Es war einmal

S. erschien zufällig in meinem Garten als ich dort in schmutzigen Sachen und stinkend wie ein Tier gegen die erwachende Natur ankämpfte. In der Schule war sie eines der hübschesten Mädchen und hatte einen Freund nach dem anderen, ich dagegen den Status des vertrauten Wasserträgers. Die Kombination schüchterner Introvertierter ist wirklich übel in Bezug auf Frauen. Später haben wir uns etwas aus den Augen verloren. Vor einiger Zeit hörte ich, dass ihrem langjährigen Freund überraschend eingefallen ist, dass er eigentlich schwul ist. Eine herbe Erfahrung.

Vor vier Jahren hatte ich einmal zugesagt einen Kaffee mit ihr trinken zu gehen. Das wusste sie noch. Ich glaube, sie denkt, ich sitze immer noch auf der Reservebank.
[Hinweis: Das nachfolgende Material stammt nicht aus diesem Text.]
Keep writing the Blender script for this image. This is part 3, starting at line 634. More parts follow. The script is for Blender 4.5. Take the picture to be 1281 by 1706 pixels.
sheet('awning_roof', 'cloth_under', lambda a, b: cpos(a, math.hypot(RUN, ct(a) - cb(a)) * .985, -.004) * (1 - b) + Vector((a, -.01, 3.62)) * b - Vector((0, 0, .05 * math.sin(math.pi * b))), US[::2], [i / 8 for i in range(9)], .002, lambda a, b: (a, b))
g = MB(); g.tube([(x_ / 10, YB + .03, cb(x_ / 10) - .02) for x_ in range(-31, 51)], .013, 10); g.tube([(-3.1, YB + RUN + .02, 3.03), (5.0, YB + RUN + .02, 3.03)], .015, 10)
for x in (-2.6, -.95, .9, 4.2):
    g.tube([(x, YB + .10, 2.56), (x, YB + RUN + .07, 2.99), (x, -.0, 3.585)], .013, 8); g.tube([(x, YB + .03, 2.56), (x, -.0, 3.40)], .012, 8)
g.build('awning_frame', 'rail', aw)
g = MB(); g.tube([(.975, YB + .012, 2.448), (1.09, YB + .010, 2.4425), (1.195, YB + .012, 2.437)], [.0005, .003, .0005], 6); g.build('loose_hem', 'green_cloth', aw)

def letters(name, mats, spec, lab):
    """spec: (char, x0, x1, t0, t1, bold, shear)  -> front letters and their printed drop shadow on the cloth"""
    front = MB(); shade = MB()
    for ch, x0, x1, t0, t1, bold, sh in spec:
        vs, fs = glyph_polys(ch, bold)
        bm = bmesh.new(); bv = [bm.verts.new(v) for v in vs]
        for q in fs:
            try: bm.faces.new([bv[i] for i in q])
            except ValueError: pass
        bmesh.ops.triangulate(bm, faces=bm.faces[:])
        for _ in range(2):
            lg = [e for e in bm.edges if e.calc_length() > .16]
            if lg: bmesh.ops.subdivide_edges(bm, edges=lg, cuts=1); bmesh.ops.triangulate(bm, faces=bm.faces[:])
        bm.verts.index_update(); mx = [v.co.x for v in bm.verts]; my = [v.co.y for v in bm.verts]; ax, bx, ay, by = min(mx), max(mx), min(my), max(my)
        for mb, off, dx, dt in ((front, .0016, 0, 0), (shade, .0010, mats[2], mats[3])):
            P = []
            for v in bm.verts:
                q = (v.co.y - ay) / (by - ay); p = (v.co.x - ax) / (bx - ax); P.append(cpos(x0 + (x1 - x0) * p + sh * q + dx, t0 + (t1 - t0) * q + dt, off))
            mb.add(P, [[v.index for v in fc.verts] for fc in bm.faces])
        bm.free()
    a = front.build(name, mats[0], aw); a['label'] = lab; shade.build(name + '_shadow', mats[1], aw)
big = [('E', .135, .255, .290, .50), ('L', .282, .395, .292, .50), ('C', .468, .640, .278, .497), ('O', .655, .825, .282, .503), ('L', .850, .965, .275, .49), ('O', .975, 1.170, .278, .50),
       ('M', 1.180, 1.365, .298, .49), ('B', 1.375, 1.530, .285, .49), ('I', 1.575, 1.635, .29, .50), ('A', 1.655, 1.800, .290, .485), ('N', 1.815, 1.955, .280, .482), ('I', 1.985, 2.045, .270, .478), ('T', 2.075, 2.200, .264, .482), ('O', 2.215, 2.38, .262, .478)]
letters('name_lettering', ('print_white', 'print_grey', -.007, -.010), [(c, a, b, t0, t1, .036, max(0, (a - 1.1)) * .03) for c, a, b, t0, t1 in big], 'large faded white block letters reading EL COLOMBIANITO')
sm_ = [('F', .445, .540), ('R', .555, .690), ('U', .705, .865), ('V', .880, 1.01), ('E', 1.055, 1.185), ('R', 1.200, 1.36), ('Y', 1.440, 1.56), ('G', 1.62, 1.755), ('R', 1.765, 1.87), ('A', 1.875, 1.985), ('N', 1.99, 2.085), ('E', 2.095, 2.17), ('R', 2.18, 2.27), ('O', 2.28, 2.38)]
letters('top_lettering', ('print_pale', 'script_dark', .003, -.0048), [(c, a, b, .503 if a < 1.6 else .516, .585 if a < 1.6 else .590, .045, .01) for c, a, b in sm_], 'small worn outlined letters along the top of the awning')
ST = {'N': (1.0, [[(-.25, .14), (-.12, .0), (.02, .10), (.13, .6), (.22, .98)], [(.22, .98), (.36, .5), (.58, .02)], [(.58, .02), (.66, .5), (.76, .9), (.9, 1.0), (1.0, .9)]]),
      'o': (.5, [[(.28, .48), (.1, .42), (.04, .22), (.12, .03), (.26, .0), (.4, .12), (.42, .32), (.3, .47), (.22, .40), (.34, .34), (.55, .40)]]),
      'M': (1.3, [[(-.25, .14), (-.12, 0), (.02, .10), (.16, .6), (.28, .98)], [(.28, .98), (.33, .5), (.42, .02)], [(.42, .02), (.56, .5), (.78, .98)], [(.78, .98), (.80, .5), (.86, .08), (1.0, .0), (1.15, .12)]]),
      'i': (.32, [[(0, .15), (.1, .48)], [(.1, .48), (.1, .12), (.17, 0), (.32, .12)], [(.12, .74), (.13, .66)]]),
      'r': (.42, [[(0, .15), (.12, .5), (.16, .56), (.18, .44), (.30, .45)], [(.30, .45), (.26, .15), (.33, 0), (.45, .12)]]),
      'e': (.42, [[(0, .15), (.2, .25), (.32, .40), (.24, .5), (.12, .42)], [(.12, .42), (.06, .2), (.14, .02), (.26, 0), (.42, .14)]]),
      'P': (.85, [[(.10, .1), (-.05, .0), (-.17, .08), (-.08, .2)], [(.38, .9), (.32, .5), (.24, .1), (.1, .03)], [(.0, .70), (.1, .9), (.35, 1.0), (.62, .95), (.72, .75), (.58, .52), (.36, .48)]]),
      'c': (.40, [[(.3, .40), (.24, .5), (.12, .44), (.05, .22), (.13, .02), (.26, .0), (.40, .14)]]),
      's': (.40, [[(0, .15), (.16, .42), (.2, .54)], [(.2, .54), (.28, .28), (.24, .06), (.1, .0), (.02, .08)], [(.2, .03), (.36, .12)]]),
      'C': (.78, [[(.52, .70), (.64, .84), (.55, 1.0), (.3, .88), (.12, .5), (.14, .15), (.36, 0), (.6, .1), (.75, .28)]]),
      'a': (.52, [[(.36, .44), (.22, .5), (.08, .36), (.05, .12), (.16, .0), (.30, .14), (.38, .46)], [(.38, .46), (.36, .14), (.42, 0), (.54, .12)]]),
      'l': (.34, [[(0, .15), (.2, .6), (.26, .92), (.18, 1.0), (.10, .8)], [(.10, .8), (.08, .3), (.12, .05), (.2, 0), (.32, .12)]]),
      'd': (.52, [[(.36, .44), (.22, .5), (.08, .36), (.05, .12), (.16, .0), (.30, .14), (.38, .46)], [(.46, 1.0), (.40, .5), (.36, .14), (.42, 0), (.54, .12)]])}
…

Das Versprechen des Kaffeetrinkengehens wurde erneuert, doch insgeheim preise ich den ewigen Lockdown – mit viel Glück hält er noch mal mindestens vier Jahre. Der Wasserträger hat jetzt andere Aufgaben.

Nicht nur müde

Einzelgängerisches Verhalten scheint zunehmend als protofaschistisch zu gelten. Ich freue mich also mitteilen zu dürfen, dass ich mich morgen seit längerer Zeit wieder einmal mit N. (einer Frau!) treffe. Das letzte Mal hatte sich aus persönlichen Gründen zerschlagen.
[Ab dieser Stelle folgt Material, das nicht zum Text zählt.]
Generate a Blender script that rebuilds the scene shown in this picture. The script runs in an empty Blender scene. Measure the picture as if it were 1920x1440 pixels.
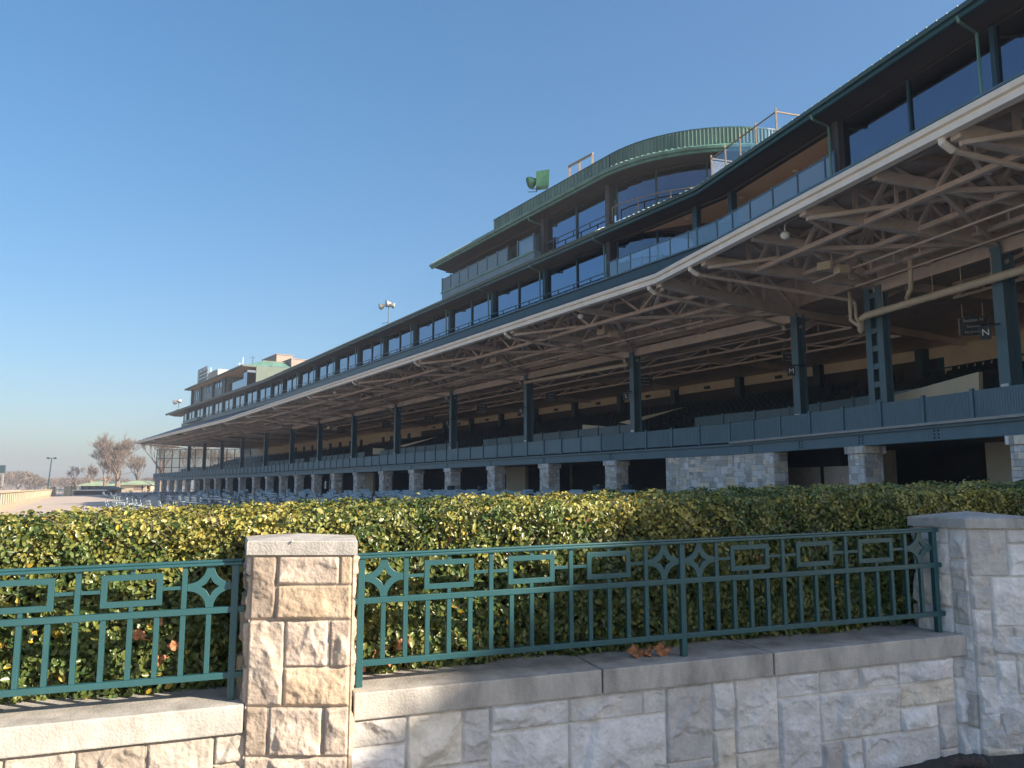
import bpy, math, random
import numpy as np
from mathutils import Vector, Matrix
random.seed(7); rng = np.random.default_rng(7)
S = bpy.context.scene
COL = S.collection
R = math.radians
# ------------------------------------------------------------------ camera
F = 1497.0; TH = math.atan(195 / F); EYE = 1.6
cam_d = bpy.data.cameras.new("camera"); cam = bpy.data.objects.new("camera", cam_d); COL.objects.link(cam)
cam.location = (0, 0, EYE); cam.rotation_euler = (math.pi / 2 + TH, 0, 0)
cam_d.sensor_fit = 'HORIZONTAL'; cam_d.sensor_width = 36; cam_d.lens = 36 * F / 1920
cam_d.clip_start = 0.05; cam_d.clip_end = 6000
S.camera = cam
# ------------------------------------------------------------------ light
SUN_AZ, SUN_EL = 115.5, 25.85
w = bpy.data.worlds.new("World"); S.world = w; w.use_nodes = True
nt = w.node_tree; nt.nodes.clear()
out = nt.nodes.new('ShaderNodeOutputWorld'); bg = nt.nodes.new('ShaderNodeBackground'); sky = nt.nodes.new('ShaderNodeTexSky')
sky.sky_type = 'NISHITA'; sky.sun_disc = False; sky.sun_elevation = R(SUN_EL); sky.sun_rotation = R(SUN_AZ)
sky.altitude = 300; sky.air_density = 1.0; sky.dust_density = 3.2; sky.ozone_density = 3.0
bg.inputs[1].default_value = 0.13
gm = nt.nodes.new('ShaderNodeGamma'); gm.inputs[1].default_value = 0.7
hs = nt.nodes.new('ShaderNodeHueSaturation'); hs.inputs['Saturation'].default_value = 1.45; hs.inputs['Value'].default_value = 0.82
nt.links.new(sky.outputs[0], gm.inputs[0]); nt.links.new(gm.outputs[0], hs.inputs['Color']); nt.links.new(hs.outputs[0], bg.inputs[0]); nt.links.new(bg.outputs[0], out.inputs[0])
sd = bpy.data.lights.new("sun", 'SUN'); sd.energy = 4.0; sd.angle = R(0.5); sd.color = (1.0, 0.87, 0.70)
so = bpy.data.objects.new("sun", sd); COL.objects.link(so)
sdir = Vector((math.sin(R(SUN_AZ)) * math.cos(R(SUN_EL)), math.cos(R(SUN_AZ)) * math.cos(R(SUN_EL)), math.sin(R(SUN_EL))))
so.rotation_euler = sdir.to_track_quat('Z', 'Y').to_euler(); so.location = (30, -30, 40)
S.view_settings.view_transform = 'Standard'; S.view_settings.look = 'None'
S.view_settings.exposure = 1.5; S.view_settings.gamma = 1
S.render.engine = 'CYCLES'
S.cycles.max_bounces = 12; S.cycles.diffuse_bounces = 8; S.cycles.transparent_max_bounces = 12

# ------------------------------------------------------------------ materials
def mat(name, base, rough=0.6, metal=0.0, spec=0.5, var=0.0, vscale=2.0, bump=0.0, bscale=40.0, tint=False, streak=0.0, var2=None, coat=0.0):
    m = bpy.data.materials.new(name); m.use_nodes = True
    n = m.node_tree.nodes; l = m.node_tree.links; b = n['Principled BSDF']
    b.inputs['Roughness'].default_value = rough; b.inputs['Metallic'].default_value = metal
    b.inputs['Specular IOR Level'].default_value = spec; b.inputs['Coat Weight'].default_value = coat
    base = tuple(base) + (1,)
    geo = n.new('ShaderNodeNewGeometry')
    src = None
    if tint:
        a = n.new('ShaderNodeAttribute'); a.attribute_name = 'tint'
        mx = n.new('ShaderNodeMix'); mx.data_type = 'RGBA'; mx.blend_type = 'MULTIPLY'; mx.inputs[0].default_value = 1
        mx.inputs[6].default_value = base; l.new(a.outputs['Color'], mx.inputs[7]); src = mx.outputs[2]
    if var > 0:
        t = n.new('ShaderNodeTexNoise'); t.inputs['Scale'].default_value = vscale; t.inputs['Detail'].default_value = 8; t.inputs['Roughness'].default_value = 0.65
        l.new(geo.outputs['Position'], t.inputs['Vector'])
        if streak:
            mp = n.new('ShaderNodeMapping'); mp.inputs['Scale'].default_value = (1, 1, streak)
            l.new(geo.outputs['Position'], mp.inputs[0]); l.new(mp.outputs[0], t.inputs['Vector'])
        r = n.new('ShaderNodeValToRGB'); r.color_ramp.elements[0].position = 0.3; r.color_ramp.elements[1].position = 0.7
        lo = tuple(max(0, 1 - var) for _ in range(3)) + (1,); hi = (1 + var * .6,) * 3 + (1,)
        if var2: lo = tuple(var2) + (1,)
        r.color_ramp.elements[0].color = lo; r.color_ramp.elements[1].color = hi
        l.new(t.outputs['Fac'], r.inputs[0])
        mx = n.new('ShaderNodeMix'); mx.data_type = 'RGBA'; mx.blend_type = 'MULTIPLY'; mx.inputs[0].default_value = 1
        if src: l.new(src, mx.inputs[6])
        else: mx.inputs[6].default_value = base
        l.new(r.outputs[0], mx.inputs[7]); src = mx.outputs[2]
    if src: l.new(src, b.inputs['Base Color'])
    else: b.inputs['Base Color'].default_value = base
    if bump > 0:
        t = n.new('ShaderNodeTexNoise'); t.inputs['Scale'].default_value = bscale; t.inputs['Detail'].default_value = 6
        l.new(geo.outputs['Position'], t.inputs['Vector'])
        bp = n.new('ShaderNodeBump'); bp.inputs['Strength'].default_value = bump; bp.inputs['Distance'].default_value = 0.02
        l.new(t.outputs['Fac'], bp.inputs['Height']); l.new(bp.outputs[0], b.inputs['Normal'])
    return m

def glass_mat(name, tint, mixv, rough=0.02):
    m = bpy.data.materials.new(name); m.use_nodes = True
    n = m.node_tree.nodes; l = m.node_tree.links; n.clear()
    o = n.new('ShaderNodeOutputMaterial'); tr = n.new('ShaderNodeBsdfTransparent'); gl = n.new('ShaderNodeBsdfGlossy'); mx = n.new('ShaderNodeMixShader')
    fr = n.new('ShaderNodeFresnel'); fr.inputs[0].default_value = 1.5
    ad = n.new('ShaderNodeMath'); ad.operation = 'ADD'; ad.use_clamp = True; ad.inputs[1].default_value = mixv
    tr.inputs[0].default_value = tuple(tint) + (1,); gl.inputs['Roughness'].default_value = rough
    l.new(fr.outputs[0], ad.inputs[0]); l.new(ad.outputs[0], mx.inputs[0]); l.new(tr.outputs[0], mx.inputs[1]); l.new(gl.outputs[0], mx.inputs[2]); l.new(mx.outputs[0], o.inputs[0])
    return m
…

Seit einiger Zeit verspüre ich wenig Drang etwas zu schreiben auch zum Fotografieren komme ich kaum. Ich bin erschöpft, das kann man so sagen. Das hysterische gesellschaftliche Klima ist auch nicht förderlich. Eine tiefe und langanhaltende Spaltung Deutschlands kann man nur konstatieren.

Erste Hilfe

Gestern ein wenig rund um den Ochsenkopf in Glashütte spaziert. Ich war spät dran, es war kalt und ich etwas missgelaunt. Um sich abzulenken von Dingen, die man nicht ändern kann, sollte man sich mit etwas Schönem befassen. Glashüttes Karriere als Bergstadt ist schon länger Geschichte, die als Standort der Uhrenindustrie blüht wieder. In diesem kleinen Ort werden so schöne mechanische Uhren hergestellt, man glaubt es kaum. Mir gefallen besonders die einfach und elegant gehaltenen, die gleichzeitig mit höchster Präzision laufen. Will man es schwarz auf weiß, kommt man um ein Chronometer nicht herum. Wie es der Zufall will, liegt auf dem Ochsenkopf die Sternwarte Glashütte. Von Wempe wurde das verfallene Gebäude saniert und beherbergt seitdem die einzige Chronometerprüfstelle Deutschlands. Sollte ich mir irgendwann einmal eine Teutonia II Chronometer von Mühle kaufen, würde sie genau dort zertifiziert. Nach solcherart Überlegungen ging es mir sofort spürbar besser.

Generelles Unbehagen

Verstimmt, weil mich die Umstände zwingen immer konservativer werden zu müssen. Eine Entwicklung, die ich früher gar nicht für möglich gehalten hätte. Langsam schicke ich mich aber darein. Hysterie – auch gut gemeinte – ist nie ein guter Ratgeber. Als gewesener Naturwissenschaftler bevorzuge ich immer noch das wissenschaftliche Arbeiten, also das kritische Auseinandersetzen mit Themen, eine systematische Herangehensweise und klare Definitionen – kurz eine saubere Arbeitsweise. Moralisches Erhabensein an sich ist kein Argument.

Feststellung

Ich vermisse die Zeit als es noch Stil und Anstand, Höflichkeit und gute Manieren gab. Ich weiß, so hören sich angeblich alte (weiße), frustrierte Männer an. Nur bin ich nicht frustriert, ich bin nur angeekelt. Der heute dominierende rüpelhafte und hysterische Umgangston, in welchem jede noch so belanglose Befindlichkeit ohne Rücksicht laut hinaus gegreint werden muss, geht mir unheimlich auf den Sack – mit Verlaub gesagt.